For example, in a review of a book on the CIA and academia, Wiener writes:
A quarter of Winks' book is devoted to James Angleton, Yale '41, head of CIA counterintelligence during the 1950s and 1960s. Angleton left the agency after the 1975-6 Church committee hearings revealed that he had headed CIA operation HT/LINGUAL, under which the agency had opened American mail since 1955 [and] kept a watch list of two million citizens, in violation of its charter. Defending himself before the committee, Angleton said, "It is inconceivable that a secret intelligence arm of the government has to comply with all the overt orders of the government." In spite of that, Winks can hardly restrain his admiration for Angleton, describing him as "incredibly attractive," the greatest mind in the history of counterintelligence and a "theoretician of human nature." Yet Angleton worked for years with Kim Philby, had lunch with him weekly and never suspected him of being a Soviet Spy. Indeed, the failure of the head of US counterintelligence to suspect Philby led some to conclude that Angleton himself was a KGB mole; the CIA investigated him for two years before deciding that he wasn't [121].What follows, including the dubious claims by a defector that there was a mole in the CIA, suspected by Angleton himself to be William Colby, makes me wonder if the CIA was wrong about Angleton. Maybe he was a KGB mole. But then I just recently saw both the TV and movie versions of John Le Carre's Tinker Tailor Soldier Spy, about a Soviet mole in British intelligence, so I have moles on the brain. But the most interesting thing to me is CIA surveillance of millions of American citizens over a twenty-year period. A lot of people think that the Bush and Obama surveillance programs are something new. It seems that whatever lull occurred after the Church committee's investigations was the real aberration.
One other item that was news to me, because I didn't know that anyone had numbers on this:
The Age of Reagan seems to be coming to an end on the nation's campuses: 37 per cent of the 1990 freshman class reported that they "participated in organized demonstrations" last year, according to an authoritative poll -- more than double the percentage of the late 1960s [156].Noam Chomsky has long said that there is more activism on college campuses today than there was in the 60s, and my impression was that he was right, but it's good to have some evidence about the matter. When students I worked with during the 90s told me that they'd missed the interesting times of the 60s and there was nothing happening politically, I would point out all the groups that were busy afflicting the comfortable at the time; many of them seemed to want to ignore that activism, though.
Also interesting is that according to Wiener, the demonstrations in which these kids participated weren't just for the hot-button issue of the period, South African apartheid, but about issues ranging from school dress codes to civil rights issues at home:
The dismissal of a black superintendent was the focus of the recent Selma, Alabama sit-in by black high school students.
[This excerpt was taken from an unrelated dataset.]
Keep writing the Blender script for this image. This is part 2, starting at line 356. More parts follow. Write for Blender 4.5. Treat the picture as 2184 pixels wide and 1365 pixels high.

In Los Angeles, 10,000 high school students took part in sit-ins and protest marches during a two-week teachers' strike in 1989, with many of the students actively supporting the teachers' demands -- the largest wave of student-led protests in the LA schools in twenty years [156].There has always been more activism in the US than many Americans know about, and more than many want to believe. At the same time that many adults complain about the (supposed) apathy of Kids Today, they also seem comforted by it, and relieved at the idea that the young have given up the idealism of the Sixties for the self-absorption of later decades. This is clearly wishful thinking, based on the propaganda of corporate media that welcome and try to foster citizen apathy, and not on reality.